God’s evangelistic strategy is beauty. Evangelism starts with the beauty of God, and it also involves a beautiful bride, the church. God desires that through our lives the world will see his beauty. …
When an individual, a family, or a corporate body of believers is moving together toward wholeness (holiness), a credible lifestyle emerges, and the potential for effective witness increases dramatically. Because this is true, evangelism is a way of living beautifully, and of opening one’s web of relationships to the nonbeliever.
American evangelicals were also reminded of the dire situation of Christians in other parts of the world. CT published an article on the struggles of Hebrew-speaking Christians in Israel and reported how American attention to believers suffering in Eastern Europe and the Soviet Union could make a difference.
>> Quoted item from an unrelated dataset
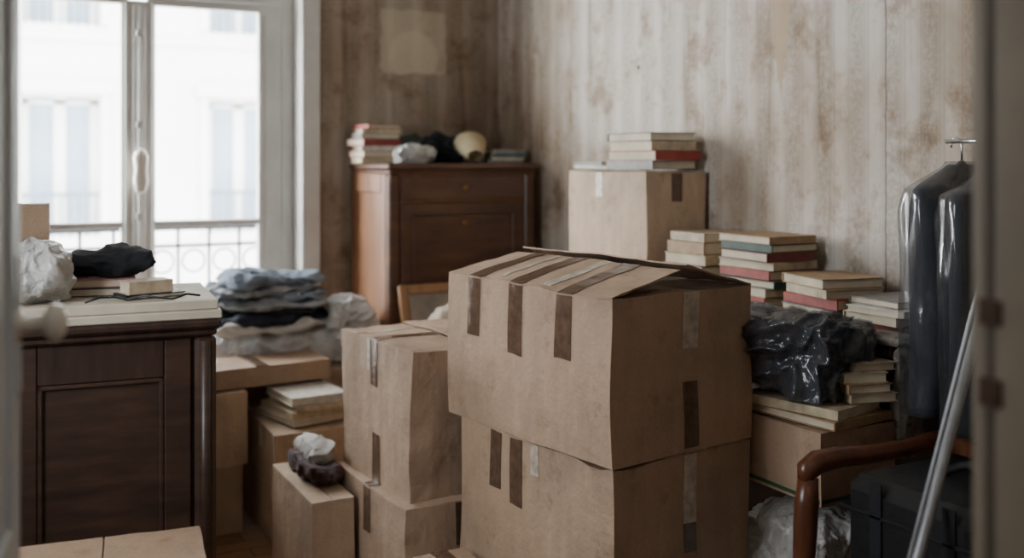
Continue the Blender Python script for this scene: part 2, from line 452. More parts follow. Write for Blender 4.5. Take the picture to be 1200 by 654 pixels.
abox(bm, (-2.95,WA,WZ0-.07), (-2.925,WB,WZ0), 0, bev=.004); abox(bm, (-2.95,WA,WZ1), (-2.925,WB,WZ1+.07), 0, bev=.004)
finish(bm, 'added_fill_window', [PAINT])  # added window on the unseen left wall, there for fill light

# window
bm = bmesh.new()
YF = .12
def wb(x0,x1,y0,y1,z0,z1,m=0,bev=.004): abox(bm, (x0,y0,z0), (x1,y1,z1), m, bev=bev)
wb(-1.0,-.925,-.022,.0,0,2.79); wb(-2.485,-2.41,-.022,.0,0,2.79); wb(-2.485,-.925,-.022,0,2.72,2.80)
wb(-1.012,-.999,-.02,.3,0,2.72); wb(-2.411,-2.398,-.02,.3,0,2.72); wb(-2.41,-1.0,-.0,.3,2.70,2.72)
wb(-1.071,-1.012,YF,YF+.07,0,2.70); wb(-2.398,-2.34,YF,YF+.07,0,2.70); wb(-2.34,-1.071,YF,YF+.07,2.64,2.70); wb(-2.34,-1.071,YF,YF+.1,0,.08)
wb(-2.34,-1.071,YF-.01,YF+.07,2.085,2.15)
for (xo, xi, sg) in ((-1.073,-1.665,-1), (-2.338,-1.748,1)):
    a, b = min(xo, xi), max(xo, xi)
    wo = .105
    lo_out = (xo-wo, xo) if sg < 0 else (xo, xo+wo)
    lo_in = (xi, xi+.03) if sg < 0 else (xi-.03, xi)
    wb(lo_out[0], lo_out[1], YF-.005, YF+.045, .08, 2.08)
    wb(lo_in[0], lo_in[1], YF-.005, YF+.045, .08, 2.08)
    wb(a, b, YF-.004, YF+.044, 2.045, 2.08); wb(a, b, YF-.004, YF+.044, .08, .20)
    wb(a, b, YF+.0, YF+.04, .42, .47); wb(a, b, YF+.0, YF+.04, 1.062, 1.09)
    wb(a+.02, b-.02, YF+.012, YF+.03, .20, .42)
    wb(lo_out[0]+.03, lo_out[1]-.035, YF-.012, YF-.004, .1, 2.03)
    abox(bm, (a+.02,YF+.018,.46), (b-.02,YF+.022,2.05), 1)
    abox(bm, (a+.02,YF+.018,2.14), (b-.02,YF+.022,2.64), 1)
wb(-1.768,-1.645,YF-.02,YF+.05,.08,2.06, bev=.008)
wb(-1.735,-1.680,YF-.036,YF-.018,.1,2.04, bev=.008)
tube(bm, [(-1.707,YF-.05,.1), (-1.707,YF-.05,2.03)], .008, 0, 10)
for z in (.5,1.1,1.5,1.9): abox(bm, (-1.722,YF-.06,z), (-1.692,YF-.03,z+.03), 0, bev=.003)
tube(bm, [(-1.707,YF-.075,1.215), (-1.707,YF-.078,1.23), (-1.707,YF-.08,1.27), (-1.707,YF-.08,1.32), (-1.707,YF-.08,1.37), (-1.707,YF-.078,1.395), (-1.707,YF-.075,1.41)], [.012,.024,.033,.026,.033,.024,.010], 2, 16)
tube(bm, [(-1.707,YF-.04,1.31), (-1.707,YF-.09,1.31)], .012, 2, 12)
finish(bm, 'window_1', [PAINT, m_glass('window_glass'), PORC])

# balcony railing
bm = bmesh.new(); yb = .62
abox(bm, (-3.0,yb-.03,1.015), (-.2,yb+.03,1.045), 0, bev=.004)
abox(bm, (-3.0,yb-.012,.93), (-.2,yb+.012,.945), 0); abox(bm, (-3.0,yb-.012,.12), (-.2,yb+.012,.14), 0)
x = -2.95
while x < -.2:
    tube(bm, [(x,yb,-.05), (x,yb,1.02)], .008, 0, 8)
    cx = x+.075
    for zc, r in ((.86,.055), (.2,.05)):
        tube(bm, [(cx+r*math.cos(a*math.pi/8), yb, zc+r*math.sin(a*math.pi/8)) for a in range(16)], .005, 0, 6, True)
    for sg in (-1, 1):
        pts = []
        for i in range(20):
            a = i/19*math.pi*2.4; r = .05*(1-i/26)
            pts.append((cx+sg*(.0+r*math.sin(a)), yb, .66+ (r-.05)*1.2 + r*math.cos(a)))
        tube(bm, pts, .005, 0, 6)
    tube(bm, [(cx,yb,.25), (cx+.03,yb,.4), (cx,yb,.55), (cx-.03,yb,.4), (cx,yb,.25)], .005, 0, 6)
    x += .15
abox(bm, (-3.3,.3,-.15), (.1,.72,-.05), 1)
finish(bm, 'balcony_railing', [IRON, CEIL])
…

With his trial just four hours away, a young Romanian Baptist, loan Teodosiu, sat in his cell—waiting. A spokesman for the Committee for the Defense of Religious Freedom in Romania, Teodosiu had been arrested on December 16, 1981. His “crime”: disseminating information about state persecution of Romanian believers. Charged with treason, he waited, expecting a harsh sentence.
The seconds ticked by. Suddenly, the door to his cell swung open and several guards burst in. Thoughts of an eleventh-hour interrogation flashed through his mind. He braced himself for the ordeal. Instead, he heard one of the guards shout, “Come with us! You’ve been released!”
“Released?” Teodosiu asked incredulously. Indeed, he had been released, and all charges against him were dropped. What Teodosiu didn’t know was that halfway around the world, in the United States, action had been taken on his behalf. People aware of his situation had circulated petitions and written to their congressmen. They, in turn, had written to the Romanian Minister of Internal Affairs. It was this concerted pressure that resulted in Teodosiu’s eleventh-hour freedom. …
Christians in the West do have the power to help suffering Christians in the Soviet Union and Eastern Europe. Using letters, petitions, mass media, and other methods at our disposal, we can protest peacefully on their behalf.